**Data provided**
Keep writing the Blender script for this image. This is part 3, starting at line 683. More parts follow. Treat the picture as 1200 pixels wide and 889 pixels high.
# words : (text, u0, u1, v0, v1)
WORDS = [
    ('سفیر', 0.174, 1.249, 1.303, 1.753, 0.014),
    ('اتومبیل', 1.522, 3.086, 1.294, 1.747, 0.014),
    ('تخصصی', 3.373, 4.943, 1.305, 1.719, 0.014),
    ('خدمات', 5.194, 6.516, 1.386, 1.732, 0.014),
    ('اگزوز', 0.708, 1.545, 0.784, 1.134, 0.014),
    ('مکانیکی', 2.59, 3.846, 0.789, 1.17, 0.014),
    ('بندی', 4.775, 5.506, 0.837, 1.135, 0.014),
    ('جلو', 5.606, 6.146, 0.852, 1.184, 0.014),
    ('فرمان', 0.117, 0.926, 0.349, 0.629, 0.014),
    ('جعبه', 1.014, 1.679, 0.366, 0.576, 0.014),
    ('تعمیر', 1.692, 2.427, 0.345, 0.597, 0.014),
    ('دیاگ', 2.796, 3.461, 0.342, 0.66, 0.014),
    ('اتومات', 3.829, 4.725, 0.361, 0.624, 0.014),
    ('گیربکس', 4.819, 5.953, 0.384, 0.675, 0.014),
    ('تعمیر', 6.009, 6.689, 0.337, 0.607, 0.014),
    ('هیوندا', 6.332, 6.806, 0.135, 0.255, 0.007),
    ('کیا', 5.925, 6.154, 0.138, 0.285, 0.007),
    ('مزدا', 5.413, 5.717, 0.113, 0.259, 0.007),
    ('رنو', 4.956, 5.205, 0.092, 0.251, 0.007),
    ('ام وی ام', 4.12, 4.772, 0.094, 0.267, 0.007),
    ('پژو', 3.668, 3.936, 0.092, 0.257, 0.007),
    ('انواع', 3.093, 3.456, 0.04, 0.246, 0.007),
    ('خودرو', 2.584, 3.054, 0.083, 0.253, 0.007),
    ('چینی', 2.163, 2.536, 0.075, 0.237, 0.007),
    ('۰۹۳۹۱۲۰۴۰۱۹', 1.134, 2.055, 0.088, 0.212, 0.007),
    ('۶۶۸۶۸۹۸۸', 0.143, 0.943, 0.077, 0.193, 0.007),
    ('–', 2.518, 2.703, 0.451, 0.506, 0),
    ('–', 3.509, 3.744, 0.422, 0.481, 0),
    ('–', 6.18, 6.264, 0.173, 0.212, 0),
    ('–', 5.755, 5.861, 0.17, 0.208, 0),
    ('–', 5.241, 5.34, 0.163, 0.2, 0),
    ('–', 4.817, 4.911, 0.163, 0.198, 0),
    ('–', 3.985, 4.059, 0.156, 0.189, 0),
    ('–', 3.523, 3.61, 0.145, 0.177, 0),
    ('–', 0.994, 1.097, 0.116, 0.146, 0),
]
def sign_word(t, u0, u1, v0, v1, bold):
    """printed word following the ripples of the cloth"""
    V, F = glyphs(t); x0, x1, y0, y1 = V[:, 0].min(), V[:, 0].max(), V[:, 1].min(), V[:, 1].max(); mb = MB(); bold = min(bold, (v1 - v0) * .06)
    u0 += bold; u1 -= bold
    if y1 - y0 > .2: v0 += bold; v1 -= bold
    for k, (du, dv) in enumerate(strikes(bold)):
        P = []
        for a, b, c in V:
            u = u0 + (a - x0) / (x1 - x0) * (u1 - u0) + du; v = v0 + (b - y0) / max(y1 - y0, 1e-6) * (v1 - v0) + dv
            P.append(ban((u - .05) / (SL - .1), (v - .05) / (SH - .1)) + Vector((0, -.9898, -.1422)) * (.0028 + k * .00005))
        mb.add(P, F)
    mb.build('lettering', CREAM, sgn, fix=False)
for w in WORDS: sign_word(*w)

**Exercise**
Copy out the data shown above without altering anything.

**Answer to this problem**
Keep writing the Blender script for this image. This is part 3, starting at line 683. More parts follow. Treat the picture as 1200 pixels wide and 889 pixels high.
# words : (text, u0, u1, v0, v1)
WORDS = [
    ('سفیر', 0.174, 1.249, 1.303, 1.753, 0.014),
    ('اتومبیل', 1.522, 3.086, 1.294, 1.747, 0.014),
    ('تخصصی', 3.373, 4.943, 1.305, 1.719, 0.014),
    ('خدمات', 5.194, 6.516, 1.386, 1.732, 0.014),
    ('اگزوز', 0.708, 1.545, 0.784, 1.134, 0.014),
    ('مکانیکی', 2.59, 3.846, 0.789, 1.17, 0.014),
    ('بندی', 4.775, 5.506, 0.837, 1.135, 0.014),
    ('جلو', 5.606, 6.146, 0.852, 1.184, 0.014),
    ('فرمان', 0.117, 0.926, 0.349, 0.629, 0.014),
    ('جعبه', 1.014, 1.679, 0.366, 0.576, 0.014),
    ('تعمیر', 1.692, 2.427, 0.345, 0.597, 0.014),
    ('دیاگ', 2.796, 3.461, 0.342, 0.66, 0.014),
    ('اتومات', 3.829, 4.725, 0.361, 0.624, 0.014),
    ('گیربکس', 4.819, 5.953, 0.384, 0.675, 0.014),
    ('تعمیر', 6.009, 6.689, 0.337, 0.607, 0.014),
    ('هیوندا', 6.332, 6.806, 0.135, 0.255, 0.007),
    ('کیا', 5.925, 6.154, 0.138, 0.285, 0.007),
    ('مزدا', 5.413, 5.717, 0.113, 0.259, 0.007),
    ('رنو', 4.956, 5.205, 0.092, 0.251, 0.007),
    ('ام وی ام', 4.12, 4.772, 0.094, 0.267, 0.007),
    ('پژو', 3.668, 3.936, 0.092, 0.257, 0.007),
    ('انواع', 3.093, 3.456, 0.04, 0.246, 0.007),
    ('خودرو', 2.584, 3.054, 0.083, 0.253, 0.007),
    ('چینی', 2.163, 2.536, 0.075, 0.237, 0.007),
    ('۰۹۳۹۱۲۰۴۰۱۹', 1.134, 2.055, 0.088, 0.212, 0.007),
    ('۶۶۸۶۸۹۸۸', 0.143, 0.943, 0.077, 0.193, 0.007),
    ('–', 2.518, 2.703, 0.451, 0.506, 0),
    ('–', 3.509, 3.744, 0.422, 0.481, 0),
    ('–', 6.18, 6.264, 0.173, 0.212, 0),
    ('–', 5.755, 5.861, 0.17, 0.208, 0),
    ('–', 5.241, 5.34, 0.163, 0.2, 0),
    ('–', 4.817, 4.911, 0.163, 0.198, 0),
    ('–', 3.985, 4.059, 0.156, 0.189, 0),
    ('–', 3.523, 3.61, 0.145, 0.177, 0),
    ('–', 0.994, 1.097, 0.116, 0.146, 0),
]
def sign_word(t, u0, u1, v0, v1, bold):
    """printed word following the ripples of the cloth"""
    V, F = glyphs(t); x0, x1, y0, y1 = V[:, 0].min(), V[:, 0].max(), V[:, 1].min(), V[:, 1].max(); mb = MB(); bold = min(bold, (v1 - v0) * .06)
    u0 += bold; u1 -= bold
    if y1 - y0 > .2: v0 += bold; v1 -= bold
    for k, (du, dv) in enumerate(strikes(bold)):
        P = []
        for a, b, c in V:
            u = u0 + (a - x0) / (x1 - x0) * (u1 - u0) + du; v = v0 + (b - y0) / max(y1 - y0, 1e-6) * (v1 - v0) + dv
            P.append(ban((u - .05) / (SL - .1), (v - .05) / (SH - .1)) + Vector((0, -.9898, -.1422)) * (.0028 + k * .00005))
        mb.add(P, F)
    mb.build('lettering', CREAM, sgn, fix=False)
for w in WORDS: sign_word(*w)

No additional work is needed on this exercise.